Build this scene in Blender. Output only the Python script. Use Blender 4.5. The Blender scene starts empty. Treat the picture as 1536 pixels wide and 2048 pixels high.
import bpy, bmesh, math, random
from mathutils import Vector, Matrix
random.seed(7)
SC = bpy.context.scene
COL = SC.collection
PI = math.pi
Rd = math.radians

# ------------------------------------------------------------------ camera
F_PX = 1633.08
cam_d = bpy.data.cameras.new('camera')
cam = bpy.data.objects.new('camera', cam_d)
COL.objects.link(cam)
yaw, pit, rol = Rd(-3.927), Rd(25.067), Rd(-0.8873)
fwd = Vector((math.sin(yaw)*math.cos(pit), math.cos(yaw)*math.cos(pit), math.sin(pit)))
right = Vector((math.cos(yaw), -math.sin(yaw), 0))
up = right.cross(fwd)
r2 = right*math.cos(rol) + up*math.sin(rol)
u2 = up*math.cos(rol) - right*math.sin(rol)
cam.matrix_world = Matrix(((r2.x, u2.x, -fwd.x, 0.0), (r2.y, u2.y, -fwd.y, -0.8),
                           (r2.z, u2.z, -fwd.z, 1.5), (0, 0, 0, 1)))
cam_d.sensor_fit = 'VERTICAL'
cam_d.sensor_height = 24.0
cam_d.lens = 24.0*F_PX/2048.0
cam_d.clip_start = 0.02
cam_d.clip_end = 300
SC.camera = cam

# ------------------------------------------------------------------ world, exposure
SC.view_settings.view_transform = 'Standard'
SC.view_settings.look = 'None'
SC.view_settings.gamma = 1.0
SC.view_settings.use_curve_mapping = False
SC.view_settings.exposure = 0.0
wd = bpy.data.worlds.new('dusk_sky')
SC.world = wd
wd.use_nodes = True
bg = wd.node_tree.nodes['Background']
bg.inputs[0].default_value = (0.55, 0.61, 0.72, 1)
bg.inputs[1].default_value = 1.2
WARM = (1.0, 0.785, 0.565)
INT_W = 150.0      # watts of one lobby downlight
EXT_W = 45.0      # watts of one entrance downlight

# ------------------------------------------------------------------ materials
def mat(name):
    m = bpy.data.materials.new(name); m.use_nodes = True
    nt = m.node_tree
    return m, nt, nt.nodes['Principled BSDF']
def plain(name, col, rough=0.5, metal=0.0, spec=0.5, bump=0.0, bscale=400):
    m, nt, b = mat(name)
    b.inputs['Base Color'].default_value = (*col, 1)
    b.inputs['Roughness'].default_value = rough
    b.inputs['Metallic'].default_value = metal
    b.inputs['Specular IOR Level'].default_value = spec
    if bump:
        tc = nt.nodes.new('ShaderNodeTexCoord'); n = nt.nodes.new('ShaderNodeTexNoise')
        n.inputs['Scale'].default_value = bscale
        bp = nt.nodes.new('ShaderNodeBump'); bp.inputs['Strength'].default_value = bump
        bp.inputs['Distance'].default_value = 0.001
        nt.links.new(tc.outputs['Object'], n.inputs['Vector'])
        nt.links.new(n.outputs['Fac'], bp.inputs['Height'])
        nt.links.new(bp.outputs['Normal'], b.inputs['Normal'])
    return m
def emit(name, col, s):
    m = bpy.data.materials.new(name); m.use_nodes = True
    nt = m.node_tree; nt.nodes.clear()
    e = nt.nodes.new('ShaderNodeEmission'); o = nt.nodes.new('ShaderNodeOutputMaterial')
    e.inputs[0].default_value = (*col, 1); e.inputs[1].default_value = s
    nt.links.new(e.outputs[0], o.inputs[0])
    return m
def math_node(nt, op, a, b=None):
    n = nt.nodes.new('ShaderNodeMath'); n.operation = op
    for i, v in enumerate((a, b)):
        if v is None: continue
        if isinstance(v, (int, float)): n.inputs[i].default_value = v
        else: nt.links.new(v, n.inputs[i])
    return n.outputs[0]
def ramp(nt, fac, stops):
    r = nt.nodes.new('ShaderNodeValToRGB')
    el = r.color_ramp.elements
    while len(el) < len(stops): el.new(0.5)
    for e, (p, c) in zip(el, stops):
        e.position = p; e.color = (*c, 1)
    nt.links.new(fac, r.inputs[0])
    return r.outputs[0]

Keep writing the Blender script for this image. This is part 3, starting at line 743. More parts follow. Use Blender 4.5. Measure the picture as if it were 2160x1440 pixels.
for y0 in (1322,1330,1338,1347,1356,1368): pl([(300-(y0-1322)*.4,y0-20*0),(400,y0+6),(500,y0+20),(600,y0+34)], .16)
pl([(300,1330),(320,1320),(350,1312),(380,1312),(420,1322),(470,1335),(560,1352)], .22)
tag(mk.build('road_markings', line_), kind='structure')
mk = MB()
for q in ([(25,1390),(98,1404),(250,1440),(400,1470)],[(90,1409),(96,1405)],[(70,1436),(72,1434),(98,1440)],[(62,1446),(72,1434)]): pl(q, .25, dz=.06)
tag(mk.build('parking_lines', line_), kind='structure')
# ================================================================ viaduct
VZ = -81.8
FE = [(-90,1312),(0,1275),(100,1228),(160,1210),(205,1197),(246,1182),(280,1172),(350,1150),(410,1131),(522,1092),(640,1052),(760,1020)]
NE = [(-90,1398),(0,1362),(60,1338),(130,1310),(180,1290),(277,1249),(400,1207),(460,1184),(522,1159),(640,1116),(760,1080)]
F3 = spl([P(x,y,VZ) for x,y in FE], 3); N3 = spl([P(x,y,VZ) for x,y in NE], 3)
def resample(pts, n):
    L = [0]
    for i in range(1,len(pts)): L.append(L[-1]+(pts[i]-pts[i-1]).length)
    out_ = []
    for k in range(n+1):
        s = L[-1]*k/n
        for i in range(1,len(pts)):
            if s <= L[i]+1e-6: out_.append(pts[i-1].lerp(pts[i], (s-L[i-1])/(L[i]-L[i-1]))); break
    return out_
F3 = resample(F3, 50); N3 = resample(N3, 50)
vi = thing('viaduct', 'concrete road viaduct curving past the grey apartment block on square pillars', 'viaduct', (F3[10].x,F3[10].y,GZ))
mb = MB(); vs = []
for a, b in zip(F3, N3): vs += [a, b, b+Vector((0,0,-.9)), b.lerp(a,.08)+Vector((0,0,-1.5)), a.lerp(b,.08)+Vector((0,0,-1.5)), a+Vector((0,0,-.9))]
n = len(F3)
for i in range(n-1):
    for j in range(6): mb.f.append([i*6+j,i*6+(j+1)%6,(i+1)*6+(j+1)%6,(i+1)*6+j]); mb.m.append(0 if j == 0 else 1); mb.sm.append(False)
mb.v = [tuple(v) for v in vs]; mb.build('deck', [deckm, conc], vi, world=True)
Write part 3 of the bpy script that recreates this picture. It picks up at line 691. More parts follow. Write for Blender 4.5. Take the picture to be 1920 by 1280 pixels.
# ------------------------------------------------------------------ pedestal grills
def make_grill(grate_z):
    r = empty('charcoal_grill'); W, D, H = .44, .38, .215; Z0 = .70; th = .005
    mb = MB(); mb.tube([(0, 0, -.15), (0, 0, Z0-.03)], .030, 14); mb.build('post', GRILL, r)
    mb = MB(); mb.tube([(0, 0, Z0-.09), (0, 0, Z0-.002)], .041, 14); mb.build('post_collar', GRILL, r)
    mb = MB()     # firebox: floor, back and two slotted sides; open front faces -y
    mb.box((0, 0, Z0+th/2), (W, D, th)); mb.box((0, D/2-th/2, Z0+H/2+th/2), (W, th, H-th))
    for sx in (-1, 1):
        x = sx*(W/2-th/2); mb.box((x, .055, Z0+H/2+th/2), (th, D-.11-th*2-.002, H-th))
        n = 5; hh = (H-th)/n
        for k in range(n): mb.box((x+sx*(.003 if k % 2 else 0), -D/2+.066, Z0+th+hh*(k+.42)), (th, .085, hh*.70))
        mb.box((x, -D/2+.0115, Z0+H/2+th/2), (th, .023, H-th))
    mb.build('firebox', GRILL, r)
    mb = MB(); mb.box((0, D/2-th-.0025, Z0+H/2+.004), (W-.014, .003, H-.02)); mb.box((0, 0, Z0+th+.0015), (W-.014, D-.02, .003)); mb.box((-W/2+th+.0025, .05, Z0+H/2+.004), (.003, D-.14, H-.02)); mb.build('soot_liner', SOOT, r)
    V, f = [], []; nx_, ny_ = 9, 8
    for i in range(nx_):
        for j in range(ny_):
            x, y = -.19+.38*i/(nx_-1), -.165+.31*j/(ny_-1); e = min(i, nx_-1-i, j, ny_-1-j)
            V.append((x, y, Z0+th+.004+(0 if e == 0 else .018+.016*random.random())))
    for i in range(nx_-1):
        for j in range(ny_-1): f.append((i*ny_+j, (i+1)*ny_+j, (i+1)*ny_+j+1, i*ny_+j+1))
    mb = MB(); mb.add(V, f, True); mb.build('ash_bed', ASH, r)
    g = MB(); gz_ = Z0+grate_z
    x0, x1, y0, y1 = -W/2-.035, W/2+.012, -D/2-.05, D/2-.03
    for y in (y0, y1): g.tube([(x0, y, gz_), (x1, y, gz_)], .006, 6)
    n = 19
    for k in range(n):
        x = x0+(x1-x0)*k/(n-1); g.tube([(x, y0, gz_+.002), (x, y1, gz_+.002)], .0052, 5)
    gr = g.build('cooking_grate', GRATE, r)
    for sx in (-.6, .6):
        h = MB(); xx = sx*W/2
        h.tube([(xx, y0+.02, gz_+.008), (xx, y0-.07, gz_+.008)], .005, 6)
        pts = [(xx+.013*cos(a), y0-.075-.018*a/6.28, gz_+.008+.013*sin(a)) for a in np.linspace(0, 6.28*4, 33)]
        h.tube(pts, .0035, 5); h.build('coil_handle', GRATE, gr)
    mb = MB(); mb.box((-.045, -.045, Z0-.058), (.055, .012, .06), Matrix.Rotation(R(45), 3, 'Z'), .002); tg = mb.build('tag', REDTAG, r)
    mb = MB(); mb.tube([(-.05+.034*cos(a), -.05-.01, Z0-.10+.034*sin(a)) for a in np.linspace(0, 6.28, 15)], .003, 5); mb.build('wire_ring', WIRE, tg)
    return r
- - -
■ Task: In the entries above, find each line with the word "script" and copy it.

■ The response:
Build this scene in Blender. Output only the Python script. Use Blender 4.5. The Blender scene starts empty. Treat the picture as 1536 pixels wide and 2048 pixels high.
Keep writing the Blender script for this image. This is part 3, starting at line 743. More parts follow. Use Blender 4.5. Measure the picture as if it were 2160x1440 pixels.
Write part 3 of the bpy script that recreates this picture. It picks up at line 691. More parts follow. Write for Blender 4.5. Take the picture to be 1920 by 1280 pixels.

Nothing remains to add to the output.